The larger the time step is, the higher the risk of including periods of time where the electricity is sourced from high carbon intensity sources. Having a time step as low as an hourly one strongly limits this risk. A larger time step may facilitate the running of an e-fuel power plant, but Figure 12 also shows that, for most countries, when looking at the consumption mix, the shorter the time step is, the higher the potential load factor is, as every single hour below the limit can be captured.

4. Conclusion & Perspective

E-fuels, either hydrogen or fuels derived from it, can be produced with a low-carbon intensity. The condition is to use electricity only when its carbon intensity is low enough, which significantly affects the potential operational load factor of an electrolysis unit. A reduced load factor means a reduced number of hours when low carbon fuels can be produced or a reduced operation power, or a combination of both. Thus, per unit of power capacity of electrolysis installed, this limits both the amount of hydrogen that can be produced and makes reaching the economic viability more challenging. In that perspective, additional sources of income than the fuel production itself may help. For instance, e-fuels could play a role in balancing the grid as storage, which could provide potential income for the provision of ancillary services to the grid. Indeed, even though combining environmental and economic performance is challenging, this is a necessary step to ensure a sustainable production of e-fuels.

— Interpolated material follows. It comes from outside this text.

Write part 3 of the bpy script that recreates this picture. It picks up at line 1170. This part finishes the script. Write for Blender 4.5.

Making use of ENTSO-E data, we showed that exchanges of electricity between countries have the potential to dramatically change the carbon intensity of the national electricity mix. Some countries may have a carbon intensity of their production mix low enough to produce low-carbon e-fuels under the European legislative framework, but they may depend at some moments on electricity imports with a higher carbon intensity, which would result in an increase of the carbon intensity of their consumption mix above the limit.

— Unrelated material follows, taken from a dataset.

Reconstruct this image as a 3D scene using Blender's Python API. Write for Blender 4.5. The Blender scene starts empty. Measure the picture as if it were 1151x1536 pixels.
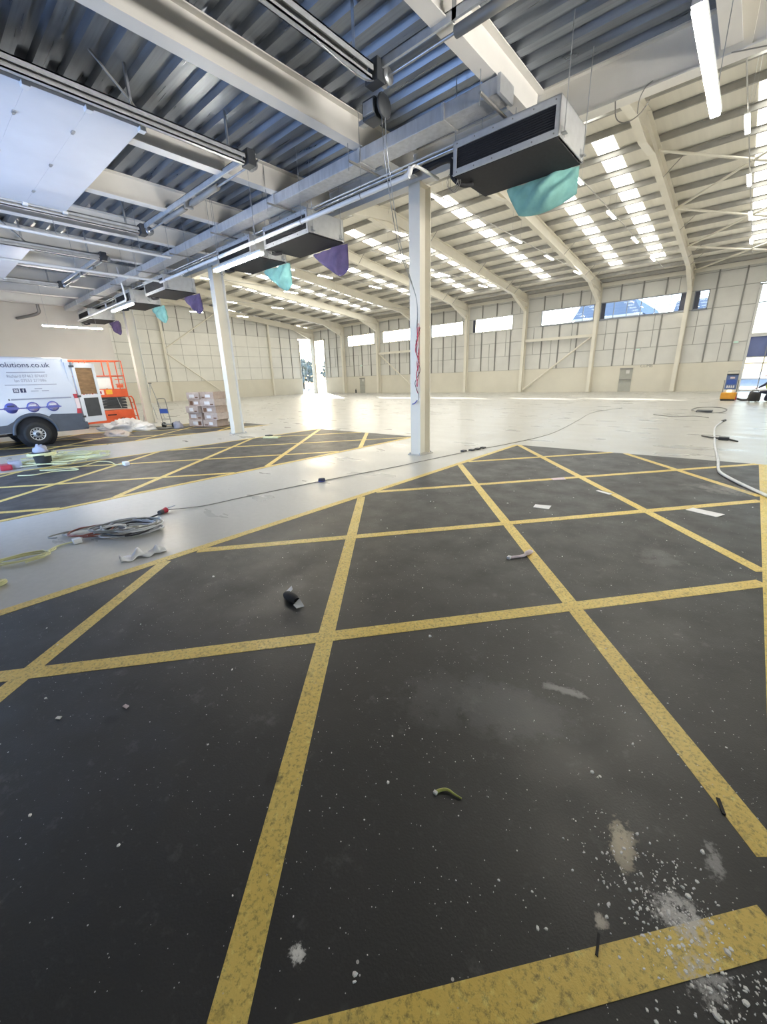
import bpy, bmesh, math, random
from mathutils import Vector, Matrix, noise as mnoise
random.seed(7)
S = bpy.context.scene
COL = S.collection
PI = math.pi

# ------------------------------------------------------------------ camera, world, sun, area light, exposure
F_PX, YAW, PITCH, ROLL, EYE = 607.61, -0.723789, 0.3167436, -0.0324214, 1.6
cyw, syw, cp, sp, cr, sr = math.cos(YAW), math.sin(YAW), math.cos(PITCH), math.sin(PITCH), math.cos(ROLL), math.sin(ROLL)
fwd = Vector((syw * cp, cyw * cp, -sp)); rgt = Vector((cyw, -syw, 0)); upv = rgt.cross(fwd)
r2 = cr * rgt + sr * upv; u2 = -sr * rgt + cr * upv
cam_data = bpy.data.cameras.new('camera'); cam = bpy.data.objects.new('camera', cam_data); COL.objects.link(cam)
cam.matrix_world = Matrix(((r2.x, u2.x, -fwd.x, 0), (r2.y, u2.y, -fwd.y, 0), (r2.z, u2.z, -fwd.z, EYE), (0, 0, 0, 1)))
cam_data.sensor_fit = 'VERTICAL'; cam_data.sensor_height = 36.0; cam_data.lens = F_PX / 1536.0 * 36.0
cam_data.clip_start = 0.02; cam_data.clip_end = 900
S.camera = cam

SUN_DIR = Vector((14.2, -10.5, -6.2)).normalized()
world = bpy.data.worlds.new('sky'); S.world = world; world.use_nodes = True
wn = world.node_tree.nodes; wl = world.node_tree.links
sky = wn.new('ShaderNodeTexSky'); sky.sky_type = 'NISHITA'; sky.sun_disc = False
sky.sun_elevation = math.asin(-SUN_DIR.z); sky.sun_rotation = math.atan2(-SUN_DIR.x, -SUN_DIR.y)
sky.air_density = 1.0; sky.dust_density = 1.6; sky.ozone_density = 1.6
wl.new(sky.outputs[0], wn['Background'].inputs[0]); wn['Background'].inputs[1].default_value = 1.05
sun_d = bpy.data.lights.new('sun', 'SUN'); sun_d.energy = 26.0; sun_d.angle = 0.012; sun_d.color = (1.0, 0.93, 0.80)
sun = bpy.data.objects.new('sun', sun_d); COL.objects.link(sun)
sun.rotation_euler = SUN_DIR.to_track_quat('-Z', 'Y').to_euler()
SKYLIGHT_EMIT = 6.5
LED_EMIT = 62.0
S.view_settings.view_transform = 'Standard'; S.view_settings.look = 'None'
S.view_settings.gamma = 1.0; S.view_settings.use_curve_mapping = False
S.view_settings.exposure = 0.0
S.cycles.max_bounces = 10; S.cycles.diffuse_bounces = 6; S.cycles.glossy_bounces = 4; S.cycles.transparent_max_bounces = 12
S.cycles.sample_clamp_indirect = 8.0; S.cycles.caustics_reflective = False; S.cycles.caustics_refractive = False
S.cycles.use_denoising = True

# daylight at the open loading doors, plus an added fill lamp aimed up at the soffit
def area_lamp(name, loc, aim, sx, sy, power, colr, spread=180):
    d = bpy.data.lights.new(name, 'AREA'); d.shape = 'RECTANGLE'; d.size = sx; d.size_y = sy; d.energy = power; d.color = colr; d.spread = math.radians(spread)
    o = bpy.data.objects.new(name, d); COL.objects.link(o); o.location = loc
    o.rotation_euler = Vector(aim).to_track_quat('-Z', 'Y').to_euler(); return o
area_lamp('door_daylight', (-9.05, -1.75, 1.9), (0, 1, 0.15), 4.2, 3.6, 300, (0.36, 0.56, 1.0), 140)
area_lamp('door_daylight', (-16.25, -1.75, 1.9), (0, 1, 0.15), 4.2, 3.6, 300, (0.36, 0.56, 1.0), 140)
area_lamp('soffit_fill_lamp', (13.3, 4.2, 0.5), (-1, 0.03, 0.72), 6.4, 0.9, 980, (1.0, 0.96, 0.90), 82)  # added out of view to brighten soffit and beams but spare the near floor

# ------------------------------------------------------------------ materials
def mat(name, col, rough=0.6, metal=0.0, var=0.0, scale=6.0, bump=0.0, bscale=60.0, stretch=None, col2=None, spec=0.5, emit=None, estr=0.0, rvar=0.0):
    m = bpy.data.materials.new(name); m.use_nodes = True
    n = m.node_tree.nodes; l = m.node_tree.links; b = n['Principled BSDF']
    b.inputs['Base Color'].default_value = (*col, 1); b.inputs['Roughness'].default_value = rough
    b.inputs['Metallic'].default_value = metal; b.inputs['Specular IOR Level'].default_value = spec
    if emit:
        b.inputs['Emission Color'].default_value = (*emit, 1); b.inputs['Emission Strength'].default_value = estr
    if var or bump or col2 or rvar:
        tc = n.new('ShaderNodeTexCoord'); mp = n.new('ShaderNodeMapping'); l.new(tc.outputs['Object'], mp.inputs[0])
        if stretch: mp.inputs['Scale'].default_value = stretch
        nz = n.new('ShaderNodeTexNoise'); nz.inputs['Scale'].default_value = scale; nz.inputs['Detail'].default_value = 5
        l.new(mp.outputs[0], nz.inputs['Vector'])
        if var or col2:
            rp = n.new('ShaderNodeValToRGB'); l.new(nz.outputs[0], rp.inputs[0])
            c2 = col2 or tuple(max(0, c * (1 - var)) for c in col); c1 = col if col2 else tuple(min(1, c * (1 + var)) for c in col)
            rp.color_ramp.elements[0].position = 0.34; rp.color_ramp.elements[1].position = 0.66
            rp.color_ramp.elements[0].color = (*c2, 1); rp.color_ramp.elements[1].color = (*c1, 1)
            l.new(rp.outputs[0], b.inputs['Base Color'])
        if rvar:
            mr = n.new('ShaderNodeMapRange'); l.new(nz.outputs[0], mr.inputs[0])
            mr.inputs[1].default_value = 0.3; mr.inputs[2].default_value = 0.7
            mr.inputs[3].default_value = max(0.03, rough - rvar); mr.inputs[4].default_value = rough + rvar
            l.new(mr.outputs[0], b.inputs['Roughness'])
        if bump:
            n2 = n.new('ShaderNodeTexNoise'); n2.inputs['Scale'].default_value = bscale; l.new(mp.outputs[0], n2.inputs['Vector'])
            bp = n.new('ShaderNodeBump'); bp.inputs['Strength'].default_value = bump; bp.inputs['Distance'].default_value = 0.02
            l.new(n2.outputs[0], bp.inputs['Height']); l.new(bp.outputs[0], b.inputs['Normal'])
    return m

M = {}
M['white_steel'] = mat('white_painted_steel', (0.77, 0.735, 0.645), 0.42, var=0.03, scale=1.5)
M['grey_steel'] = mat('pale_grey_steel', (0.52, 0.51, 0.49), 0.45, var=0.05, scale=2)
M['beam_paint'] = mat('beam_cream_paint', (0.72, 0.70, 0.66), 0.5, var=0.04, scale=2)
M['liner'] = mat('roof_liner', (0.78, 0.75, 0.675), 0.5, var=0.04, scale=0.6, stretch=(8, 0.4, 1))
M['purlin'] = mat('galvanised_purlin', (0.40, 0.39, 0.365), 0.5, 0.15, var=0.08, scale=3)
M['panel'] = mat('wall_liner_panel', (0.68, 0.675, 0.645), 0.5, var=0.05, scale=0.9)
M['board'] = mat('white_insulated_board', (0.78, 0.77, 0.73), 0.5, var=0.03, scale=0.9)
M['joint'] = mat('wall_joint_grey', (0.36, 0.355, 0.34), 0.7)
M['mullion'] = mat('wall_rail_grey', (0.27, 0.265, 0.25), 0.55, 0.3)
M['plinth'] = mat('cream_wall_paint', (0.70, 0.665, 0.575), 0.62, var=0.03, scale=0.8)
M['dark_unseen_wall'] = mat('dark_low_bounce_wall', (0.16, 0.155, 0.15), 0.9, var=0.1, scale=3)  # dark tone given to the unseen front wall to cut light bounce
M['partition'] = mat('plaster_partition', (0.72, 0.69, 0.645), 0.8, var=0.03, scale=0.7)
M['galv'] = mat('galvanised_steel', (0.44, 0.455, 0.475), 0.38, 0.75, var=0.16, scale=9, rvar=0.1)
M['deck'] = mat('galvanised_decking', (0.27, 0.30, 0.345), 0.38, 0.75, var=0.14, scale=5, stretch=(0.25, 6, 1), rvar=0.12)
M['duct_foil'] = mat('duct_foil_skin', (0.52, 0.53, 0.55), 0.42, 0.45, var=0.10, scale=14, stretch=(1, 1, 0.2), bump=0.25, bscale=40)
M['track'] = mat('galvanised_track', (0.55, 0.565, 0.58), 0.42, 0.45, var=0.1, scale=8)
M['casing'] = mat('unit_casing', (0.56, 0.57, 0.58), 0.42, 0.55, var=0.06, scale=10)
M['black'] = mat('black_insulation', (0.012, 0.012, 0.015), 0.75, var=0.2, scale=20)
M['rubber'] = mat('black_rubber', (0.02, 0.02, 0.021), 0.7, var=0.2, scale=30)
M['dark'] = mat('dark_grey_plastic', (0.045, 0.05, 0.058), 0.5, var=0.1)
M['white_pipe'] = mat('white_plastic_pipe', (0.72, 0.72, 0.72), 0.35, var=0.03)
M['white'] = mat('white_paint', (0.76, 0.76, 0.75), 0.4, var=0.02)
M['door_panel'] = mat('overhead_door_panel', (0.72, 0.72, 0.745), 0.42, var=0.03, scale=2)
M['frame_grey'] = mat('window_frame_grey', (0.30, 0.32, 0.36), 0.45, 0.3, var=0.05)
M['frame_white'] = mat('pale_aluminium_frame', (0.68, 0.68, 0.66), 0.4, 0.2, var=0.03)
M['frame_dark'] = mat('dark_window_frame', (0.05, 0.055, 0.085), 0.45, var=0.1)
M['steel_door'] = mat('grey_steel_door', (0.40, 0.40, 0.36), 0.5, var=0.04)
M['teal'] = mat('teal_cloth', (0.21, 0.44, 0.395), 0.85, var=0.12, scale=7, bump=0.2, bscale=25)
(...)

Another key parameter for the carbon intensity of e-fuels, whether hydrogen or derived fuels, is the considered temporal resolution. When considering an annual or monthly average of the carbon intensity, the country satisfies or not the criteria of having an electricity carbon intensity low enough to produce low-carbon e-fuel over that period. But with a finer time resolution, at some moment of that period, the carbon intensity of electricity maybe low enough to be used, even if on average over the period is not, or the opposite. The risk of having a time step not fine enough is using electricity when the production is not sourced from low-carbon sources.

Regarding the limits of this study, it is important to mention that a word with massive electrolytic hydrogen production would require a massive amount of electricity and would involve major changes to the electricity mix to produce the expected low-carbon e-fuels. It would then become necessary to apply the proposed methods on prospective scenarios. This represents an interesting perspective, but that would require prospective production and exchange time series between the considered territories, data the authors never found published in the scientific literature. Finally, the developed python tool, EcoDynElec_xr is released under an open-source license to ensure transparency, results reproducibility, reuse on data more recent than 2023 when they will be available, or reuse in other applications where a fine and dynamic assessment of electricity impact is needed. The contents are the sole responsibility of the authors and can under no circumstances be regarded as reflecting the position of the European Commission. This research received no external funding. The authors declare no conflicts of interest.